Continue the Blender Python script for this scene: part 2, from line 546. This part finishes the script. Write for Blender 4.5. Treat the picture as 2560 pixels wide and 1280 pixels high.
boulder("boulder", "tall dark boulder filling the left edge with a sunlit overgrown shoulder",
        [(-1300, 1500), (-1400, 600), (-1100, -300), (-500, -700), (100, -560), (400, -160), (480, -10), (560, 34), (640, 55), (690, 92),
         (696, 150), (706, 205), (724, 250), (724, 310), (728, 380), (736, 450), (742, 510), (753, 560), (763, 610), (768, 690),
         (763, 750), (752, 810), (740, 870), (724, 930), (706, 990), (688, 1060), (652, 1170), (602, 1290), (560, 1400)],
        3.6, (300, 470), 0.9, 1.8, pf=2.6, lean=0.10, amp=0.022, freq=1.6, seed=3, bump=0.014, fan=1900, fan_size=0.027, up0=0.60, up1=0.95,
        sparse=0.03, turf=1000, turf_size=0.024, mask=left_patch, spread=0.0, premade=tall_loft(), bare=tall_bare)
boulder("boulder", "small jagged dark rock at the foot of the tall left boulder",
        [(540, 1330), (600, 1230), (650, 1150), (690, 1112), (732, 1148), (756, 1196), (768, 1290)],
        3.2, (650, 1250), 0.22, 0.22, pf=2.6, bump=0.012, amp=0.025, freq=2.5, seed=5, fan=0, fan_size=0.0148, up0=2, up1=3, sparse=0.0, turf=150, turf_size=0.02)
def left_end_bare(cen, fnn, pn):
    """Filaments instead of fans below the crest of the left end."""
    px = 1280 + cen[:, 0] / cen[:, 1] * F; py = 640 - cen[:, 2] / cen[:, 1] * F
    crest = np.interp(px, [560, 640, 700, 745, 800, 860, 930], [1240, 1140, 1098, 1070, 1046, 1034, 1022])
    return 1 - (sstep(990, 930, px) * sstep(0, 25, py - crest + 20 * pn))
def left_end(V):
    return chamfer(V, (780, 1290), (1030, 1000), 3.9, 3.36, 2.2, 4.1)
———
* **Set problem**: Go back to the listing above and please repeat it exactly.

* **Written reply**:
Continue the Blender Python script for this scene: part 2, from line 546. This part finishes the script. Write for Blender 4.5. Treat the picture as 2560 pixels wide and 1280 pixels high.
boulder("boulder", "tall dark boulder filling the left edge with a sunlit overgrown shoulder",
        [(-1300, 1500), (-1400, 600), (-1100, -300), (-500, -700), (100, -560), (400, -160), (480, -10), (560, 34), (640, 55), (690, 92),
         (696, 150), (706, 205), (724, 250), (724, 310), (728, 380), (736, 450), (742, 510), (753, 560), (763, 610), (768, 690),
         (763, 750), (752, 810), (740, 870), (724, 930), (706, 990), (688, 1060), (652, 1170), (602, 1290), (560, 1400)],
        3.6, (300, 470), 0.9, 1.8, pf=2.6, lean=0.10, amp=0.022, freq=1.6, seed=3, bump=0.014, fan=1900, fan_size=0.027, up0=0.60, up1=0.95,
        sparse=0.03, turf=1000, turf_size=0.024, mask=left_patch, spread=0.0, premade=tall_loft(), bare=tall_bare)
boulder("boulder", "small jagged dark rock at the foot of the tall left boulder",
        [(540, 1330), (600, 1230), (650, 1150), (690, 1112), (732, 1148), (756, 1196), (768, 1290)],
        3.2, (650, 1250), 0.22, 0.22, pf=2.6, bump=0.012, amp=0.025, freq=2.5, seed=5, fan=0, fan_size=0.0148, up0=2, up1=3, sparse=0.0, turf=150, turf_size=0.02)
def left_end_bare(cen, fnn, pn):
    """Filaments instead of fans below the crest of the left end."""
    px = 1280 + cen[:, 0] / cen[:, 1] * F; py = 640 - cen[:, 2] / cen[:, 1] * F
    crest = np.interp(px, [560, 640, 700, 745, 800, 860, 930], [1240, 1140, 1098, 1070, 1046, 1034, 1022])
    return 1 - (sstep(990, 930, px) * sstep(0, 25, py - crest + 20 * pn))
def left_end(V):
    return chamfer(V, (780, 1290), (1030, 1000), 3.9, 3.36, 2.2, 4.1)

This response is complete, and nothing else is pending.